Flavored wine for the Eucharist?


#1

While attending Mass at a parish out of town, my girlfriend received the chalice (I have not done so in a long time) and told me afterward that it had a strong peach taste. I remember attending Mass there sometimes in the past, when I still received from the chalice on occasion, and having some very strong and unusual (and admittedly delicious flavors) – sometimes peach, sometimes apple, etc. No other parishes in the area seem to use such wines for Mass.

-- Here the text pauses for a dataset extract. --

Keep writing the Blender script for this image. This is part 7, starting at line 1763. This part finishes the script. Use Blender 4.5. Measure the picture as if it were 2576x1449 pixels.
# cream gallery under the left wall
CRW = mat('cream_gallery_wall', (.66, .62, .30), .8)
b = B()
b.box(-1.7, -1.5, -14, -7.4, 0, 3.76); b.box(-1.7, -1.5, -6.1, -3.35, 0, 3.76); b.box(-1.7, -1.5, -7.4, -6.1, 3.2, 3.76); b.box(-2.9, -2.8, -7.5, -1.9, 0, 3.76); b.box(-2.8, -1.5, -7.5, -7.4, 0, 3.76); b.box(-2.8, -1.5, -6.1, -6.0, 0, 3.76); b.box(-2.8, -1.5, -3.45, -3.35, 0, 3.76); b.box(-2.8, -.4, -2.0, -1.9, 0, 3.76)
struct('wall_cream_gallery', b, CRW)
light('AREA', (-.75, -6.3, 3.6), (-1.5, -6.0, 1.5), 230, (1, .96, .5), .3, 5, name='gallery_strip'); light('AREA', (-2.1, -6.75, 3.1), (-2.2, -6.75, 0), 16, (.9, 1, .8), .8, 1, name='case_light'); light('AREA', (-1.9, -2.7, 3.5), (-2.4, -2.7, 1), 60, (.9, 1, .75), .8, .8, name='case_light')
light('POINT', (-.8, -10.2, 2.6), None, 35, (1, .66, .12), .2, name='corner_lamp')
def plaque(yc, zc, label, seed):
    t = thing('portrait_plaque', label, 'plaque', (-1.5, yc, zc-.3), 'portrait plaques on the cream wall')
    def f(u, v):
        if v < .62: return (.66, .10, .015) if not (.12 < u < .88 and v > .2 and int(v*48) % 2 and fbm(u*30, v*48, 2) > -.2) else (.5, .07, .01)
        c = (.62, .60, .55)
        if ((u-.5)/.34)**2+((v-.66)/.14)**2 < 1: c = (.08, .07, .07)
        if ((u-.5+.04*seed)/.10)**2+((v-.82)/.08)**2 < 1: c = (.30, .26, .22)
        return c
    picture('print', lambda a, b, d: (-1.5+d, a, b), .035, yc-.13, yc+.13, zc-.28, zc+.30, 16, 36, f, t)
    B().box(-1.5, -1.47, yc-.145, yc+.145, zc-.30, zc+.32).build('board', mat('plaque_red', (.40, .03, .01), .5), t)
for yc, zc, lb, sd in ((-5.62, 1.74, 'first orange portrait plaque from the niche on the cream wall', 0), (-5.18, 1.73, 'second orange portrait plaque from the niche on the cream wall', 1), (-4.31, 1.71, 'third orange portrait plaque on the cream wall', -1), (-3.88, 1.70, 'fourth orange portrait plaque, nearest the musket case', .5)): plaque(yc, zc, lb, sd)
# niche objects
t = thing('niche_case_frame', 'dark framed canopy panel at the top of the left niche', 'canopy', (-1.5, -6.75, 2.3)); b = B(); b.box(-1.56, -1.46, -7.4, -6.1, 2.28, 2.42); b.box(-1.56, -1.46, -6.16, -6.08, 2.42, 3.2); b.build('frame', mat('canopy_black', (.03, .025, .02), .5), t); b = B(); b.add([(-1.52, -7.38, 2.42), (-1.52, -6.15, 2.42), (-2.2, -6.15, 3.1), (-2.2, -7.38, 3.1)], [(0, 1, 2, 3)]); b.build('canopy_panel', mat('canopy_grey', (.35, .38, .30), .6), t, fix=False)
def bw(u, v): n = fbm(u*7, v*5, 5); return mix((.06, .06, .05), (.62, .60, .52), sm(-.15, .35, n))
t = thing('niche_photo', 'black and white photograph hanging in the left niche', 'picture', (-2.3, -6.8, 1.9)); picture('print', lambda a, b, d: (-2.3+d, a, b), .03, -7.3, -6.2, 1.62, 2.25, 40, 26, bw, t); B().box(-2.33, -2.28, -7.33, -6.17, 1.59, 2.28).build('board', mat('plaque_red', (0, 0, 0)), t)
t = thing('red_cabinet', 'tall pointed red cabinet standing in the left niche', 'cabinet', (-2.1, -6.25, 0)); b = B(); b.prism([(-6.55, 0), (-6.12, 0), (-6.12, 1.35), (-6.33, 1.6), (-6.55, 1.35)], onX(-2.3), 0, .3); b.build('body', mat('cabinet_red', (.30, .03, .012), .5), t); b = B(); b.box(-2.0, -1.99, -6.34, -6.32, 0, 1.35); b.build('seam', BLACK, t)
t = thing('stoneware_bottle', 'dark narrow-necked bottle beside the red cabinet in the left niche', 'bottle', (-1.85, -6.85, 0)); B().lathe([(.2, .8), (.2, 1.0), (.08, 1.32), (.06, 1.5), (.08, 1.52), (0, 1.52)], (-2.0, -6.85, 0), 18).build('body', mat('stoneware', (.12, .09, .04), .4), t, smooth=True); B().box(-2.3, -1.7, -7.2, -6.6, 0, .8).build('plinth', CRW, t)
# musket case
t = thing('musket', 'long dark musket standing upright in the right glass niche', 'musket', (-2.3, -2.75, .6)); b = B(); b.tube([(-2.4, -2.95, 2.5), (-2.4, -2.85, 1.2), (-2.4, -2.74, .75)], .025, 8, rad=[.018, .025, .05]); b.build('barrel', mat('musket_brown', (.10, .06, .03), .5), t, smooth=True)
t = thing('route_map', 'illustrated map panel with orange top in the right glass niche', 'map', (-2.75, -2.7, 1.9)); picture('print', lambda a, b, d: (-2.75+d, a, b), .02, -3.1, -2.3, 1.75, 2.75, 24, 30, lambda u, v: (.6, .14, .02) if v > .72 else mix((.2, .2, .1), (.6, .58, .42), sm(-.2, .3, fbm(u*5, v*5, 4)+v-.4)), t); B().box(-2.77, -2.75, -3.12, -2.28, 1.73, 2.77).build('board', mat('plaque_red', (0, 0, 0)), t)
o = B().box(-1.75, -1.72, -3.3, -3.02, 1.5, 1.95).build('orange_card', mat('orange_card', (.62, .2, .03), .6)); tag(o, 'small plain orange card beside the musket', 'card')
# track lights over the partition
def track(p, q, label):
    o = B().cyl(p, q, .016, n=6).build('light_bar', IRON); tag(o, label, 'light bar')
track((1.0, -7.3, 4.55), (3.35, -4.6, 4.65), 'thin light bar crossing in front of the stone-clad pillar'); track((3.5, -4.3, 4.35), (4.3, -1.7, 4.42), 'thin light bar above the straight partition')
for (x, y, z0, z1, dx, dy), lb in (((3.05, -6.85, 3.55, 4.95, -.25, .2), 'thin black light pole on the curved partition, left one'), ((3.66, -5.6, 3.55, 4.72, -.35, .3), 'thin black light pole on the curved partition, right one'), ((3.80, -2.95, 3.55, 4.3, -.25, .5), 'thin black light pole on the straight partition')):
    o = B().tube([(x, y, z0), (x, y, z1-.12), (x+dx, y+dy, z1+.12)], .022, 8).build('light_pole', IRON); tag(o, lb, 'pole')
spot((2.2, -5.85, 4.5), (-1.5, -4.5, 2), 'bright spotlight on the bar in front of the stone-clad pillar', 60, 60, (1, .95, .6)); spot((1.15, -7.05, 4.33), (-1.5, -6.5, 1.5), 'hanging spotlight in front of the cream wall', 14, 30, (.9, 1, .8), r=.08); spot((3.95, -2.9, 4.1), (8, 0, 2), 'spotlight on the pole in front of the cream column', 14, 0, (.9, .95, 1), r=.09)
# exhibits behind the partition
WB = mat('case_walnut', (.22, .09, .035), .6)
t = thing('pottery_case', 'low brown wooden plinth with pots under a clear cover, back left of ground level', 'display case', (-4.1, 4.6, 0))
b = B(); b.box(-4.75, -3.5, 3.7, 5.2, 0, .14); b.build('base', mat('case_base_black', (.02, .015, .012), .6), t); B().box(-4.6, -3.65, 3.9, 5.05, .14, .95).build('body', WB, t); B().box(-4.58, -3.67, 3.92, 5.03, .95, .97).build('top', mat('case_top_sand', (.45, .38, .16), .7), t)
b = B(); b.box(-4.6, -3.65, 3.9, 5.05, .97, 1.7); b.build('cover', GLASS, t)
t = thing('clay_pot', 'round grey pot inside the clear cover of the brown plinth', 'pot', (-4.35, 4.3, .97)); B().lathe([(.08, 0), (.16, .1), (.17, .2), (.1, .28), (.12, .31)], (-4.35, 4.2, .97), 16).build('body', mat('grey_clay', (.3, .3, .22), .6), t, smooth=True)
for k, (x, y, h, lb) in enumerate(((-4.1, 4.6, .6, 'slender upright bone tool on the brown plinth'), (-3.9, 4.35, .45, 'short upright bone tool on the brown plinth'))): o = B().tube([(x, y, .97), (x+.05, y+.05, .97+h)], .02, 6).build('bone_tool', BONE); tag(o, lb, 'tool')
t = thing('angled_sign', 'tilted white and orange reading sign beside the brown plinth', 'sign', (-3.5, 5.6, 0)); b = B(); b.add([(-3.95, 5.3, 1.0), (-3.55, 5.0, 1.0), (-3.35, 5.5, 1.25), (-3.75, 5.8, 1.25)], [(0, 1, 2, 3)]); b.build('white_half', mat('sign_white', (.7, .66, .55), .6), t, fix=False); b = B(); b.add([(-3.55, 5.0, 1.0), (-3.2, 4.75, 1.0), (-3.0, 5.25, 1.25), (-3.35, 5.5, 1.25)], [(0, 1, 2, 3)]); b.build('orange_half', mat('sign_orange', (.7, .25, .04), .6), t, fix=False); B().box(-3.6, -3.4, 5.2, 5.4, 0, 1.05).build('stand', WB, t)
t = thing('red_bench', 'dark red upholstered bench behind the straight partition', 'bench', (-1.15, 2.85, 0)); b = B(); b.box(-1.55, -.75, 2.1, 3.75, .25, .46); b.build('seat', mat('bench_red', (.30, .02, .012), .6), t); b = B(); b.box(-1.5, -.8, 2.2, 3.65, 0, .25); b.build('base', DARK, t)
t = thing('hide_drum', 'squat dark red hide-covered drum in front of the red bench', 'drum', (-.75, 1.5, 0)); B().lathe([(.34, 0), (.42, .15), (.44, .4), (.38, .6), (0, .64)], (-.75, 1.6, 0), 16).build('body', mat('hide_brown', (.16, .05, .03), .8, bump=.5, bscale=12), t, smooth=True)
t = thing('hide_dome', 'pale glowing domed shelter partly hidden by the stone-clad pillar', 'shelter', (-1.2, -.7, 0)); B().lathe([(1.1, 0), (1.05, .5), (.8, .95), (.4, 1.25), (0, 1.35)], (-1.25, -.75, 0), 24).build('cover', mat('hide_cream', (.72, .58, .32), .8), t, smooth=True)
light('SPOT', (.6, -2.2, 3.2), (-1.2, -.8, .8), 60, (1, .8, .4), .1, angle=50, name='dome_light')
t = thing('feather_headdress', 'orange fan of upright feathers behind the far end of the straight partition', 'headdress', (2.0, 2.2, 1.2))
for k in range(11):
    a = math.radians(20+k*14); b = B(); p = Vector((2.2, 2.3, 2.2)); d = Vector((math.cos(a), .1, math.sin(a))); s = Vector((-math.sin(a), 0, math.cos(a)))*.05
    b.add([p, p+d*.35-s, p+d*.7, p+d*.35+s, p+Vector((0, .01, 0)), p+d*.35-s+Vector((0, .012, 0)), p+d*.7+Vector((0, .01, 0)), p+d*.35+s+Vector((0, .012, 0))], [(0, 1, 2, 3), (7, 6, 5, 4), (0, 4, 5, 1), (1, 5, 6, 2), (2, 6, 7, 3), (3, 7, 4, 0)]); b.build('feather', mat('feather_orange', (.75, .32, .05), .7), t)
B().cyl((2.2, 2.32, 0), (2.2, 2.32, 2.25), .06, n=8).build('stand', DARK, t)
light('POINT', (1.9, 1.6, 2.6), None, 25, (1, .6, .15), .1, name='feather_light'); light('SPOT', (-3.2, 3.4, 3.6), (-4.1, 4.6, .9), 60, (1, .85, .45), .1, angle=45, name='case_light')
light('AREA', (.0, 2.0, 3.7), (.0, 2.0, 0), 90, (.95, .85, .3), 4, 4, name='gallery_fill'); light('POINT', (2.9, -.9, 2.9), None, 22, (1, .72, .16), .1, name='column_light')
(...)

This seems really curious to me, as I know liturgical law requires altar wine to be 100% grape, so that wine made of peaches or apples would be absolutely forbidden. Is there some way, then, to introduce such flavors to grape wine without adulterating it to the point of its becoming invalid matter?


#2

I thought wine was already grape flavored.


#3

Artificial flavoring would be illicit at best. Sacramental wine is not supposed to have any additives. I would caution, however, that there are quite a variety of tastes in grape varieties.


#4

It’s very likely that the wine wasn’t “flavored” at all. Many wines have what are sometimes called “fruity notes” and this depends on a number of factors including the variety of grape and the soil conditions where they grapes were grown. For example, certain whites may have notes of apple or peach, while certain reds may have notes of cherry or strawberry.


#5

I wish I knew more about wine. Is it customary for fruity notes to be so… aggressive? My recollection of taking the chalice there is that there is no hint of grape flavor or anything else at all, it’s just an extremely sweet and fruity taste, enough that one can smell it before even drinking it. It really hardly tastes like wine at all.